不動産投資は売却するまで利回りはわからない
いくら利回りが良くても不動産を売却するまで利回りはわかりません。
不動産の価値は基本的購入時から下がっていきます。そして利回りの利益を相殺してしまう可能性も出てきてしまうのです。
不動産投資は売るまでしっかりと考えなければいけません。ではどうすれば物件を高く売ることができるのでしょうか。
- 満室にする
- 売却のタイミングを考える
満室にする
満室にすることは稼働率が高くなり物件としての価値が高くなります。
物件の価値が高くなることで銀行からの融資がおりやすくなるので、購入者にとって買いやすいものとなります。
売却のタイミングを考える
不動産価格は銀行の融資の姿勢に大きく影響を受けます。融資の姿勢が積極的だとお金が回るので不動産価格も高騰します。

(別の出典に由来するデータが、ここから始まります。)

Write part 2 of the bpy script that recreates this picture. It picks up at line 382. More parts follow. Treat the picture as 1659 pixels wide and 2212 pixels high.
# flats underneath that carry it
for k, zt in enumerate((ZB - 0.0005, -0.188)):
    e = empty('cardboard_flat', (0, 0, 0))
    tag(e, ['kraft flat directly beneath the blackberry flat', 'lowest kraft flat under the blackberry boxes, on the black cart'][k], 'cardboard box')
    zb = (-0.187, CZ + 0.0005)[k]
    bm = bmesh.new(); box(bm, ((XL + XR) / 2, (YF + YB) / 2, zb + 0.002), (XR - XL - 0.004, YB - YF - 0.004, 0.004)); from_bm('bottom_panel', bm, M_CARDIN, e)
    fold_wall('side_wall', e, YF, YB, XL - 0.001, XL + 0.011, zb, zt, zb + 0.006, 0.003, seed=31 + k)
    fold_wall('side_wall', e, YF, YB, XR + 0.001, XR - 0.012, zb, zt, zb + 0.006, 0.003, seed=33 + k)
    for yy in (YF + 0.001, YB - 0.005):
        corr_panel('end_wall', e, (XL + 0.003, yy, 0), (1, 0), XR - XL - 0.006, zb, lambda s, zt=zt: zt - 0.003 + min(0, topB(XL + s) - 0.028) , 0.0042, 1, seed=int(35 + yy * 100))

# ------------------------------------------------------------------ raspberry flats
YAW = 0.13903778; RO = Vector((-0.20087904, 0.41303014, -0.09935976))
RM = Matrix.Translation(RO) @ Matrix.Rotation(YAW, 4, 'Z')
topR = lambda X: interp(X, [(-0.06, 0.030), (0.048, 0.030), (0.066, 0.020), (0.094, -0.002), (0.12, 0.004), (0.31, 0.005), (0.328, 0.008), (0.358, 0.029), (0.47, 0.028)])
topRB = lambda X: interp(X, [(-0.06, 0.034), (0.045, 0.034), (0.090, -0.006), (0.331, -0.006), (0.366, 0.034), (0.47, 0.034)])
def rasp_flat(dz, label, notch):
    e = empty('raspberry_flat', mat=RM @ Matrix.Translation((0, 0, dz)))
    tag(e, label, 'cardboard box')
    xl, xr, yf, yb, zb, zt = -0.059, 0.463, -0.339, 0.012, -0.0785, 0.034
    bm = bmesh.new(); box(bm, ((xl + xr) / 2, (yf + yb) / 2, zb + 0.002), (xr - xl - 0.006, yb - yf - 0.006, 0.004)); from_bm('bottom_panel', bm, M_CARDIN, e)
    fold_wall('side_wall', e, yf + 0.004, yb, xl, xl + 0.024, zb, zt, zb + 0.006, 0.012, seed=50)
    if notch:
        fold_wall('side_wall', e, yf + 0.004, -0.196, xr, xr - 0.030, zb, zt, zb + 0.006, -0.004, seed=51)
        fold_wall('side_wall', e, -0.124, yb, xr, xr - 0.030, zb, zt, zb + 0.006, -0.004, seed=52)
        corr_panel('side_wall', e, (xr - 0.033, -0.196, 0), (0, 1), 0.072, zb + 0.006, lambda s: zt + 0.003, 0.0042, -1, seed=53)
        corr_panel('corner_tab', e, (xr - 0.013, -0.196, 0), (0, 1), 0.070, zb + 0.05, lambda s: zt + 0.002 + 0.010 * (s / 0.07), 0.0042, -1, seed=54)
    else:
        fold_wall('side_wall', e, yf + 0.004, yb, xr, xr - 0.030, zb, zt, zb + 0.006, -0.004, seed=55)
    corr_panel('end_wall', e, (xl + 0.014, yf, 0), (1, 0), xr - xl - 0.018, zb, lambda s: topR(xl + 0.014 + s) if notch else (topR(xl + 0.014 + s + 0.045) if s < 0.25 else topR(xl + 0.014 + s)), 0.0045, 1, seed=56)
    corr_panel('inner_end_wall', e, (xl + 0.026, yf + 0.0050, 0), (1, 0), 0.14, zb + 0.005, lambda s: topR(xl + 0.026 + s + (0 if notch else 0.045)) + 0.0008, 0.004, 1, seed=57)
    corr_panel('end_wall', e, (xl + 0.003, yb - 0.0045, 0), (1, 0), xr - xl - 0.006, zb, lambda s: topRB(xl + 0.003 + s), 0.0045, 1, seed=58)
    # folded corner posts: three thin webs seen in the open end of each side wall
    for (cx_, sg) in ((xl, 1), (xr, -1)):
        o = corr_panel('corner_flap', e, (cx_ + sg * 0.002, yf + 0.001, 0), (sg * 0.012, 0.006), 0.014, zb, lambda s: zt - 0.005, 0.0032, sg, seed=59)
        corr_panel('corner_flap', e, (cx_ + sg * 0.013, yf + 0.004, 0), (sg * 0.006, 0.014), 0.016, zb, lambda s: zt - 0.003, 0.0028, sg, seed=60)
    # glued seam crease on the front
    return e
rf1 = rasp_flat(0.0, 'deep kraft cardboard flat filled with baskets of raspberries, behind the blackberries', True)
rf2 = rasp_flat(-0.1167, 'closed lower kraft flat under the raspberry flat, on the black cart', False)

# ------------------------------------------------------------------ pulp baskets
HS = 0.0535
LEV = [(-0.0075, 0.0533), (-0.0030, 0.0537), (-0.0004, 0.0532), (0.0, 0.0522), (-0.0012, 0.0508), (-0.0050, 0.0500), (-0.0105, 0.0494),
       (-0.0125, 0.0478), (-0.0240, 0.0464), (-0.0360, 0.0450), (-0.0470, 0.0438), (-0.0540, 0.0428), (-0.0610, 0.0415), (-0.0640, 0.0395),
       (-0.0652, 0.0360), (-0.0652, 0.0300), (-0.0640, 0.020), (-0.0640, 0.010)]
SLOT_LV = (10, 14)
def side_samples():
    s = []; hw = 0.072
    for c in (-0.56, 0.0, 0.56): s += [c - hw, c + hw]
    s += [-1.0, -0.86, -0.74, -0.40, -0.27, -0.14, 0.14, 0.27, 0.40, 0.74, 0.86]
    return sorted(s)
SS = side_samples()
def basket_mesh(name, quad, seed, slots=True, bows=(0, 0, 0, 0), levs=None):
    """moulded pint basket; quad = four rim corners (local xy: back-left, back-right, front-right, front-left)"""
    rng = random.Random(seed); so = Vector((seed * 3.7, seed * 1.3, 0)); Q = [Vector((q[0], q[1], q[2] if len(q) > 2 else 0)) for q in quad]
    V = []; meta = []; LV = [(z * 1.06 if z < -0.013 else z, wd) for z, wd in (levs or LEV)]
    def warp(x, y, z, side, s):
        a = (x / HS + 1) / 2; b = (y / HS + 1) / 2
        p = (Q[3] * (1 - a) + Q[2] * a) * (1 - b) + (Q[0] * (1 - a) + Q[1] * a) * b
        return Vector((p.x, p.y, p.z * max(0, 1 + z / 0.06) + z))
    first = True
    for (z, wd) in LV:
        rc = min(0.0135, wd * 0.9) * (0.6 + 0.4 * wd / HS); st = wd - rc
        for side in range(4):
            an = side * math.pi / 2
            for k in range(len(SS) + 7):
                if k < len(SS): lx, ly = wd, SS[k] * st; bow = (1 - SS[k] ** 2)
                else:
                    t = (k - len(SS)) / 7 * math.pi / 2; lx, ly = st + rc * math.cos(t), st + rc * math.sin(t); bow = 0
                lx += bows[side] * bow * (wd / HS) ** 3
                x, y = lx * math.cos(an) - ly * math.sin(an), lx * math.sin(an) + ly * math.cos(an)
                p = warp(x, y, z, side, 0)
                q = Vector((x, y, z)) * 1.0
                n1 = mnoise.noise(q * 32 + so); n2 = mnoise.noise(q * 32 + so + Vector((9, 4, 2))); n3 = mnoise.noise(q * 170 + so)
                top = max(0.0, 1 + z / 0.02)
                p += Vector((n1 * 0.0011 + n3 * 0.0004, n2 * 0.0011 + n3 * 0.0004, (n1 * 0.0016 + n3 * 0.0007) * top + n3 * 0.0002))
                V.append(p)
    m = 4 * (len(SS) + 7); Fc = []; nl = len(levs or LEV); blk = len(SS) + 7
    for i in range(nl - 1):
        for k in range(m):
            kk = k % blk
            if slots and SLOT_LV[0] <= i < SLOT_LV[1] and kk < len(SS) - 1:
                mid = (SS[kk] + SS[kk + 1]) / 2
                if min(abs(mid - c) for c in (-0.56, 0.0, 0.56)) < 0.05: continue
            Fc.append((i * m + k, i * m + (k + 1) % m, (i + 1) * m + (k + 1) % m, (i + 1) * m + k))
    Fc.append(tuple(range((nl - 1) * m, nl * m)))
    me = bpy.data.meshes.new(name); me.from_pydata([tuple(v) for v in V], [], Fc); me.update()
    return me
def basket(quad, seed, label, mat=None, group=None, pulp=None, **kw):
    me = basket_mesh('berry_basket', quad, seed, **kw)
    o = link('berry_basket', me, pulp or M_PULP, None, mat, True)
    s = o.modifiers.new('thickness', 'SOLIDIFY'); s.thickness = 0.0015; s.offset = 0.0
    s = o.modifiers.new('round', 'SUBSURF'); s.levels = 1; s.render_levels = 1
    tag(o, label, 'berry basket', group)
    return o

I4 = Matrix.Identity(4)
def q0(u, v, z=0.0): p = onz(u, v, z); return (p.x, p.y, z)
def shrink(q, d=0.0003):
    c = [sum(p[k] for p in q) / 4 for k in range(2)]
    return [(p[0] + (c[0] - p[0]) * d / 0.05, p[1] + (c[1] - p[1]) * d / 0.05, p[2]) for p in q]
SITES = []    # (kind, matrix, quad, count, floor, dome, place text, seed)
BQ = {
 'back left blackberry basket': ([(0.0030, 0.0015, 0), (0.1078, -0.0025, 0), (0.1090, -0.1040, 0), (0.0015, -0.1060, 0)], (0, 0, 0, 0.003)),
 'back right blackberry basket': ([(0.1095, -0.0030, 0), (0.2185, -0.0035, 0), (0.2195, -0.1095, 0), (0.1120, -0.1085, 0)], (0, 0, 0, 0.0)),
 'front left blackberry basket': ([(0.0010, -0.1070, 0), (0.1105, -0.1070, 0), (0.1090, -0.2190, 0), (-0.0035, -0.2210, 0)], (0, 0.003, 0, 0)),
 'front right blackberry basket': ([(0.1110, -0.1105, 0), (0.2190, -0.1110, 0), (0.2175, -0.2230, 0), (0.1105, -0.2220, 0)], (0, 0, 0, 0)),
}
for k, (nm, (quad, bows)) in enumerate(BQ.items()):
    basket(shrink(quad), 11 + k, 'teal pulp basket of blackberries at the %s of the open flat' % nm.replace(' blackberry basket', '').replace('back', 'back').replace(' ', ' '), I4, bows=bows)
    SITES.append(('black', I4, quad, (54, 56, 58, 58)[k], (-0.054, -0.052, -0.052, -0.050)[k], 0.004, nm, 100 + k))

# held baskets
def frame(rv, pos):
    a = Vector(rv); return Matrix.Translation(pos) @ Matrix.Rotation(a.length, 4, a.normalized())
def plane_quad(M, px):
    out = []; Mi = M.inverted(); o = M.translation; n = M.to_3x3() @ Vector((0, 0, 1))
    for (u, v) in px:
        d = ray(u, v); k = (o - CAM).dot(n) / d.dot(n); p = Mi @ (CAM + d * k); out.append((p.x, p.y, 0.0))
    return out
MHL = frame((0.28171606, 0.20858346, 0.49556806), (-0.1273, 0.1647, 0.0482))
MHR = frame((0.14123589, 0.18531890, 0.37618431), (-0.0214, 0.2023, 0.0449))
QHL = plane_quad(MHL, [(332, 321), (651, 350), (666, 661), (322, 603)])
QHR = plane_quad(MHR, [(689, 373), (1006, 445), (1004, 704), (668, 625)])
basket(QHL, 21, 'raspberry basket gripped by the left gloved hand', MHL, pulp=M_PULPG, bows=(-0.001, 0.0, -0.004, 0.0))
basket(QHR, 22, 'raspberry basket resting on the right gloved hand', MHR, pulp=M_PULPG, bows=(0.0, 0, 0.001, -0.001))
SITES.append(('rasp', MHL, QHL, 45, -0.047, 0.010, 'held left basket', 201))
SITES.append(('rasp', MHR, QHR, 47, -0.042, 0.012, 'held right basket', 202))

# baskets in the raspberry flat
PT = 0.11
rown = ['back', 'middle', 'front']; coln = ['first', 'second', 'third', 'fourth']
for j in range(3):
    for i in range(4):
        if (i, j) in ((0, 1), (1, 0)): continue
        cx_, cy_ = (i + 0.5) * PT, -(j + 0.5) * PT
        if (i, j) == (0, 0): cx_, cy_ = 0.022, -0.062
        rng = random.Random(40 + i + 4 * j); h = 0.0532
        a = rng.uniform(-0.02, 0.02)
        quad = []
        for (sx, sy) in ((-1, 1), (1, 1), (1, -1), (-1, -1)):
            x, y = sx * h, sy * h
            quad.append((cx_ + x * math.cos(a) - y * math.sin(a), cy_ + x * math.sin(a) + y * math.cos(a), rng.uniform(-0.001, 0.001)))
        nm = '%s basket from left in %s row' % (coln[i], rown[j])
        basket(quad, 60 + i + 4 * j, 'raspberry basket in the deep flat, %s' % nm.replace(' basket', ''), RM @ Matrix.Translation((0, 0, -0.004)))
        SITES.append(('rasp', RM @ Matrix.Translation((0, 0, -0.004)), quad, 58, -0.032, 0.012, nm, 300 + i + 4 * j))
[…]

このような姿勢は好景気の時に起きやすく、売却時にそれを狙うのも大切になってきます。
不動産投資をやっていく上で理想的な平均の利回り
では不動産投資で一体いくらぐらいが理想的な利回りといえるのでしょうか。不動産投資をやっていくなら成功ラインを知っておきたいですよね。
しかし理想的な利回りは人によります。理想的な利回りはどれだけの家賃収入を求め、何を目的にしているかで変わってくるからです。
不動産投資を通して仕事を辞めたいのか、少しでも生活費の足しにしたいのかなど自分の目的に合わなければ理想的な利回りとはいえないでしょう。
しかし、それだけだと困ると思うので目指す金額に合わせた例を載せておきます。
- 毎月10万円…家賃が6万~7万の都心区分マンションを2部屋
- 毎月25万円…2000万円(利回り15%)のアパート一棟
- 毎月50万円…上記のアパートもう一棟
一度なぜ不動産投資をやりたいのか考え、自分の目的を合わせて利回りを考えていきましょう。
不動産投資において平均の利回り以外に気にすべきこと
利回りを考えることも大切ですが、それ以外に「イールドギャップ」も気にしておくようにしましょう。
イールドギャップとは利回りからローンの金利を差し引いたものです。例えば利回り20%の物件を金利7%で借りた場合はイールドギャップは13%です。
イールドギャップが大きいほど、融資を受けて効率的に投資を行うことができるのです。
経済状況によって常に金利は変わっていきます。そのようなリスクに対応するためにもイールドギャップは10%前後が理想になります。
不動産投資の平均の利回りとは? まとめ
不動産投資の利回りは表面利回りと実質利回りがあり、これらの違いを理解していなければ痛い目を見る可能性が高いです。また物件の種類や地域、構造によっても平均的な利回りは変わってきます。
しかし、物件をある程度見当をつけておくことで自分の目指している平均利回りを考えられるようになります。
そして見当をつけた物件を実際に見たり、ネットで探してみましょう。不動産投資の利回りは実際の物件を見たり調べたりしないとイメージは出てきません。
自分が望んでいる生活スタイルに合わせて積極的に考えて行動していきましょう!